Unternehmen, die in Forschung und Entwicklung grüner Technologien investieren, erhalten Steuergutschriften. Diese decken 2022 noch 15 Prozent von Investitionen bis zu 2 Millionen Euro pro Jahr ab. Ab 2023 sinkt der Fördersatz auf 10 Prozent, während die förderfähige Summe auf 4 Millionen Euro pro Jahr steigt. Für den Kauf von modernem digitalen Equipment, das zu mehr Effizienz in den Produktionsprozessen führt, stehen 2022 noch Steuergutschriften von 10 bis 40 Prozent bereit, ab 2023 liegen diese Sätze zwischen 5 und 20 Prozent. 

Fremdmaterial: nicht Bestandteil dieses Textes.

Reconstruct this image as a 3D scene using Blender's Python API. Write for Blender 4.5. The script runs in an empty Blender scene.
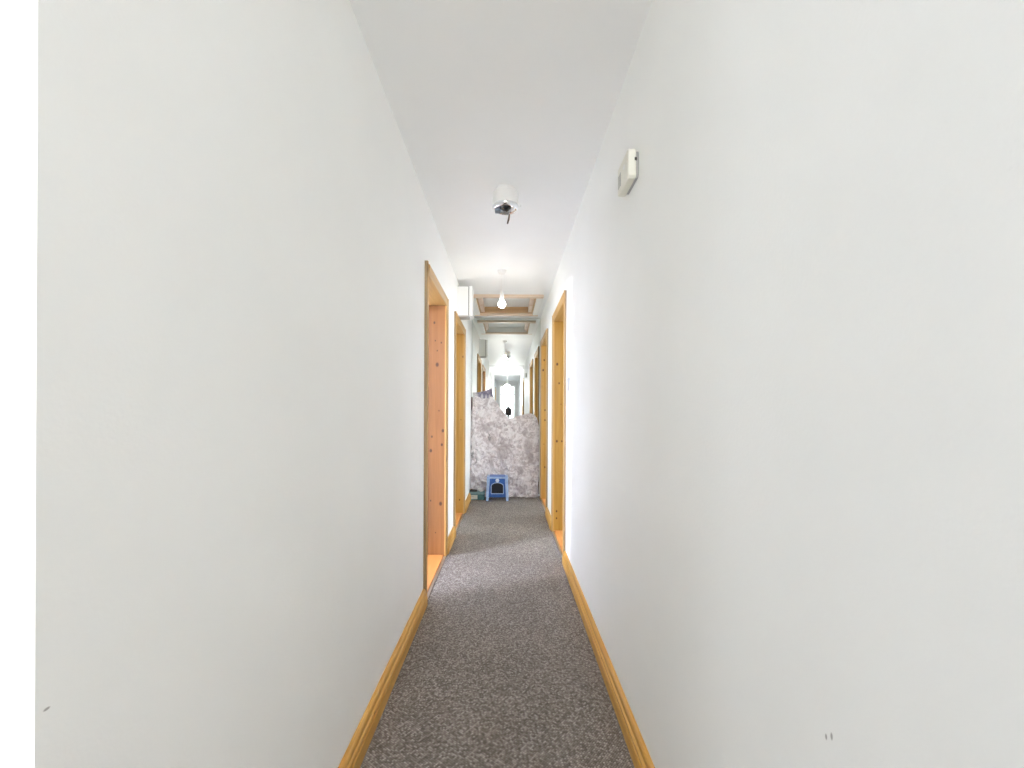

Grüne Maßnahmen der Regierung (Auswahl)
  • Steuergutschriften für energetische Haussanierung
  • Kaufanreize für E-Autos
  • Finanzierungshilfe und Zuschüsse für Forschung und Entwicklung grüner Technologien
  • Anreize für den Kauf von digitaler, effizienzsteigernder Ausrüstung und Software
  • Teilnahme am europäischen Emissionshandel
  • Weiße Energieeffizienzzertifikate
  • E-Flotte im öffentlichen Nahverkehr
  • Bahn- und Hafenausbau/Intermodalverkehr
  • Auktionen für innovative erneuerbare Energieerzeugung
  • Sonderförderung strategischer Großprojekte
  • Wasserstofftest auf Bahn- und Lkw-Strecken

Strom- und Gasanbieter mit mehr als 50.000 Endkunden sind verpflichtet, eine jährlich steigende Menge an Energie zu sparen oder in entsprechender Höhe weiße Zertifikate (certificati bianchi) zu erwerben. Energie-, Bau- und Industrieunternehmen, Dienstleister und andere Akteure können für jede Tonne eingespartes Erdöläquivalent ein weißes Zertifikat erhalten und damit auf der Plattform der staatlichen Energiebehörde GSE oder bilateral handeln. Den Ausbau innovativer Energieerzeugung fördert die Regierung in speziellen Auktionen und zahlt dem Gewinner Zuschüsse pro produzierter Megawattstunde.

Italien nimmt am europäischen Emissionshandel (EU ETS) teil und gab 2021 mit 47,3 Millionen Quoten rund 8,1 Prozent der europäischen ETS-Quoten auf den Markt. Damit verdoppelte das Land die Zahl der Quoten gegenüber dem Vorjahr, die auf dem Markt etwa 2,5 Milliarden Euro ergaben. 

Strategische Großprojekte gegen den Klimawandel - zum Beispiel industrielle Prototypen der Dekarbonisierung durch Wasserstoff - wird die Regierung über spezielle Entwicklungsverträge (contratti di sviluppo) fördern. Der Test und die Entwicklung von Wasserstofftechnologien erhalten zusätzliche Mittel. 

Die nachhaltige Mobilität unterstützt das Land durch massive Investitionen, so beispielsweise durch den Ausbau des Bahnnetzes und des öffentlichen Nahverkehrs. Ausschreibungen der Regionen und des öffentlichen Sektors im Rahmen des Recovery Fonds werden unter anderem auf der Seite Italia Domani veröffentlicht.